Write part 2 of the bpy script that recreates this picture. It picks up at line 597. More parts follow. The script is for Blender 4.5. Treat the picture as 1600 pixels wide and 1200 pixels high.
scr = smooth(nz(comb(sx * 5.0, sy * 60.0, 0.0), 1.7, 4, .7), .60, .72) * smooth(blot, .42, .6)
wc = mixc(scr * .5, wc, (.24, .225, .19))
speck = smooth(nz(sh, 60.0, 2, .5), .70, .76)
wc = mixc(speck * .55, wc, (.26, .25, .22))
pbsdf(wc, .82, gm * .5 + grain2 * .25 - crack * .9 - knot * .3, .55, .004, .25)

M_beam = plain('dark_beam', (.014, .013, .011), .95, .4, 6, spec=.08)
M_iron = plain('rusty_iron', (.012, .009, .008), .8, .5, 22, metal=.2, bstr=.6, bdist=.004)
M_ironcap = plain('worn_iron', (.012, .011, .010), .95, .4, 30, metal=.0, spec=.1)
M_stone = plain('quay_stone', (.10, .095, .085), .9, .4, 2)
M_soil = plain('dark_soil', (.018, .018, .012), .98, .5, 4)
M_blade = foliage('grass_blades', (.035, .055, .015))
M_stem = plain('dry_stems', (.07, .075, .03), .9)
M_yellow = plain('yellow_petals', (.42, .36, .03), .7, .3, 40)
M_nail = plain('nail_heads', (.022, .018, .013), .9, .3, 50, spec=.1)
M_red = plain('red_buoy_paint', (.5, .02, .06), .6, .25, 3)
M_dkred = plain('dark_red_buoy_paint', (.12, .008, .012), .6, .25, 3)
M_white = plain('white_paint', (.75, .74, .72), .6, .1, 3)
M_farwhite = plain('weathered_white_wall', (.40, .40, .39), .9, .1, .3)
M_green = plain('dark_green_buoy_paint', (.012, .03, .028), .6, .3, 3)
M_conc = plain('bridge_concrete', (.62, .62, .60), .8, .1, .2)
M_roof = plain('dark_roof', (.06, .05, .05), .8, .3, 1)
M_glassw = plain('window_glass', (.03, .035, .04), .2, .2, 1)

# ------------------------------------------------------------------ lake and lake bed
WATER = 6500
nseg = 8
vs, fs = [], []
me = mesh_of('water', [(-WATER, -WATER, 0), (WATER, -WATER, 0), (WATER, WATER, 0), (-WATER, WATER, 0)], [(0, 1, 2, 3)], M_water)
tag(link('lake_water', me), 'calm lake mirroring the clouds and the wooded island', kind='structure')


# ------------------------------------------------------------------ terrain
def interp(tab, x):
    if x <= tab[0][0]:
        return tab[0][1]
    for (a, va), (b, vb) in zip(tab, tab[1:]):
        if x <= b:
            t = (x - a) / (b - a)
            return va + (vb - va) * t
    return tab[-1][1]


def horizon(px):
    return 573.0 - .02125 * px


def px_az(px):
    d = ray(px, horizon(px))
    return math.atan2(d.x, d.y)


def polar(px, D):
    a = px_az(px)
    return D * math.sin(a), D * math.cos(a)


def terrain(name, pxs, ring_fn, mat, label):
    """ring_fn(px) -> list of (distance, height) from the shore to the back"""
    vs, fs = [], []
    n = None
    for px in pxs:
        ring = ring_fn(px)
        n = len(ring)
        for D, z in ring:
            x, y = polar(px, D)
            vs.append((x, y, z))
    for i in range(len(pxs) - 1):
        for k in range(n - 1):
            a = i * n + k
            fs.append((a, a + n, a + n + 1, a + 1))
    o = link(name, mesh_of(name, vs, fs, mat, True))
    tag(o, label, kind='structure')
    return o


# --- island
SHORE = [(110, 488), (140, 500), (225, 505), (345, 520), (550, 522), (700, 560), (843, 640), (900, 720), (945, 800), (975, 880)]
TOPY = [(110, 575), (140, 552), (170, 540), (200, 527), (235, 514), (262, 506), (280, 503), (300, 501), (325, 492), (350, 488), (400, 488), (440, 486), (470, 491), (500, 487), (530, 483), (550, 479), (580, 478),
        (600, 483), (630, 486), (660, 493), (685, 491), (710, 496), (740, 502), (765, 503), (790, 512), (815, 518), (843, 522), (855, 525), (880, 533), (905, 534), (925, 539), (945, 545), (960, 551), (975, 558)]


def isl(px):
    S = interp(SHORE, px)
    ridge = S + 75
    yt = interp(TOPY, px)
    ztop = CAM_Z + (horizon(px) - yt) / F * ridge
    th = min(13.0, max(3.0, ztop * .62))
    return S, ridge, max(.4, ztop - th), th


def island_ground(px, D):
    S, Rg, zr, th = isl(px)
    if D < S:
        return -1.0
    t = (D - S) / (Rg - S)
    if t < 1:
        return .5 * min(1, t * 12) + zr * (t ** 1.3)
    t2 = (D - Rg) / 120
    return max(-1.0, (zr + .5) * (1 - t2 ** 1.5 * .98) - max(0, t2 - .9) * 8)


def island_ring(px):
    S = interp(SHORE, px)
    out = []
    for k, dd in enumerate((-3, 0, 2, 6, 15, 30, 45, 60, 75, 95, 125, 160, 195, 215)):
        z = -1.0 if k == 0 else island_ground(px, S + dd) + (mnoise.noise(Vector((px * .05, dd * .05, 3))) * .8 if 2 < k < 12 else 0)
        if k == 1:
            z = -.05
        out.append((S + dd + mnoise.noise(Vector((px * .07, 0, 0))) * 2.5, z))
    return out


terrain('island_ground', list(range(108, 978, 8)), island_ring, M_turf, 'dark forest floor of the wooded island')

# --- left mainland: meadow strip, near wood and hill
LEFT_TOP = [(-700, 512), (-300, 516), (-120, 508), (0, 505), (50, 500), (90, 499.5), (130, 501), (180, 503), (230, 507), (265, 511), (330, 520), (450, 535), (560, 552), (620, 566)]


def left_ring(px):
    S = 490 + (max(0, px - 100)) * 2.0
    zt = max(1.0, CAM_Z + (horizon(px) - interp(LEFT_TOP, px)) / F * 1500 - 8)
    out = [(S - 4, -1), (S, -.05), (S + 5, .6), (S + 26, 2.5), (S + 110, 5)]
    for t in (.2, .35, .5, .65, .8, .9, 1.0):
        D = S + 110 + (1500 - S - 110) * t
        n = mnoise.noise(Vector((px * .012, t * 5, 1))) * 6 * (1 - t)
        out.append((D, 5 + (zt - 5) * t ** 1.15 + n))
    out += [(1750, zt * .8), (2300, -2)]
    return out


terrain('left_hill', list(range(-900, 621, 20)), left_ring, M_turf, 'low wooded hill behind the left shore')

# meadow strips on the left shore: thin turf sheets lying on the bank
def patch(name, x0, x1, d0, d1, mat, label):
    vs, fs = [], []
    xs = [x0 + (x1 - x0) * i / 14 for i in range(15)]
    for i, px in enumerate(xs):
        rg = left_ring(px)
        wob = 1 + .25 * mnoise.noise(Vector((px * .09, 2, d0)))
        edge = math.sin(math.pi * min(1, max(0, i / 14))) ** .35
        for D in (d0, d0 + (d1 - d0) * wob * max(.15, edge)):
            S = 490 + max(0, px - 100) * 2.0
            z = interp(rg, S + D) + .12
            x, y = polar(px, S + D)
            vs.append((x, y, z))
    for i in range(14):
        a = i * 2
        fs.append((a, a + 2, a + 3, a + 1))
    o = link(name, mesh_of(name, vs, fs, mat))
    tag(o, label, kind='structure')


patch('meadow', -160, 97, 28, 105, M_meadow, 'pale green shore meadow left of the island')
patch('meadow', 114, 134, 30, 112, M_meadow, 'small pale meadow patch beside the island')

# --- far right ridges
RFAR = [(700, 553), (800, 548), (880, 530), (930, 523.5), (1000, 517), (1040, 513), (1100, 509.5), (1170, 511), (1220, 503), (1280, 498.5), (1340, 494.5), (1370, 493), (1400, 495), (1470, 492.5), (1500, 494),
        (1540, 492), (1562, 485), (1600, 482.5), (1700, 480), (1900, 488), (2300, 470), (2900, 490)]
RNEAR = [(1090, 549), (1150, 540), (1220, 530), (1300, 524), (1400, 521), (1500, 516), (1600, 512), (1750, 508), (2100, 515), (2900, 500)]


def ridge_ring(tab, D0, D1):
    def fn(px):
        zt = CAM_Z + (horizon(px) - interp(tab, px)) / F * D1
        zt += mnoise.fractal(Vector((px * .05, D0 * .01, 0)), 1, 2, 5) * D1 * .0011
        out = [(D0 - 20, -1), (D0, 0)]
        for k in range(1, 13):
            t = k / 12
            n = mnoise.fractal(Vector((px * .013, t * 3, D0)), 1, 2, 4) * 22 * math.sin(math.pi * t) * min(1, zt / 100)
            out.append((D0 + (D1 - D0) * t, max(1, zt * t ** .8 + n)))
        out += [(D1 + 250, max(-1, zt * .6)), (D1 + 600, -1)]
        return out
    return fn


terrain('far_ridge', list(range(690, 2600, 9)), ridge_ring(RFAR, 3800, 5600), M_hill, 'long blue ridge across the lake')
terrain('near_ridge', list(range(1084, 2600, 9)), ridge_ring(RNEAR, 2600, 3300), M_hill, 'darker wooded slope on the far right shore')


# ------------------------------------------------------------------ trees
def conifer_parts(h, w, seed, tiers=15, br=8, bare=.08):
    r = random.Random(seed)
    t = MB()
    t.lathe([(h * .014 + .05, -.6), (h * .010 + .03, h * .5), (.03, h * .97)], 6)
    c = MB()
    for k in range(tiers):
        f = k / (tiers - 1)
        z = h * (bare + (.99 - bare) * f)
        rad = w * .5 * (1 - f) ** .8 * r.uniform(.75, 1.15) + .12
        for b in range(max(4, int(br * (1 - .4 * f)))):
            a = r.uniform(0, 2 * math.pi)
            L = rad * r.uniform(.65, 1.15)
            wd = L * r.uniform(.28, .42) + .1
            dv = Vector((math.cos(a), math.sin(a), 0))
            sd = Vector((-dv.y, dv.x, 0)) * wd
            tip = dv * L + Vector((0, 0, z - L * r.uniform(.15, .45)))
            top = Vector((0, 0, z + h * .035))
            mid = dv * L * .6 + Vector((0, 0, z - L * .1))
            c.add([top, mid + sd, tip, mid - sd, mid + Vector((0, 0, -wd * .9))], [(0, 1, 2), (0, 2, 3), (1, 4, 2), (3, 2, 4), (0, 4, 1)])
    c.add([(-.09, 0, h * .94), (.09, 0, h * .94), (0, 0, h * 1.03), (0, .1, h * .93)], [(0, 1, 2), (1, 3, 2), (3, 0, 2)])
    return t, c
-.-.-
BRIEF: Please write out exactly the lines from the start of the data through the line that contains "pbsdf(wc, .82, gm", both ends included, and nothing else.

ANSWER TO THIS TASK:
Write part 2 of the bpy script that recreates this picture. It picks up at line 597. More parts follow. The script is for Blender 4.5. Treat the picture as 1600 pixels wide and 1200 pixels high.
scr = smooth(nz(comb(sx * 5.0, sy * 60.0, 0.0), 1.7, 4, .7), .60, .72) * smooth(blot, .42, .6)
wc = mixc(scr * .5, wc, (.24, .225, .19))
speck = smooth(nz(sh, 60.0, 2, .5), .70, .76)
wc = mixc(speck * .55, wc, (.26, .25, .22))
pbsdf(wc, .82, gm * .5 + grain2 * .25 - crack * .9 - knot * .3, .55, .004, .25)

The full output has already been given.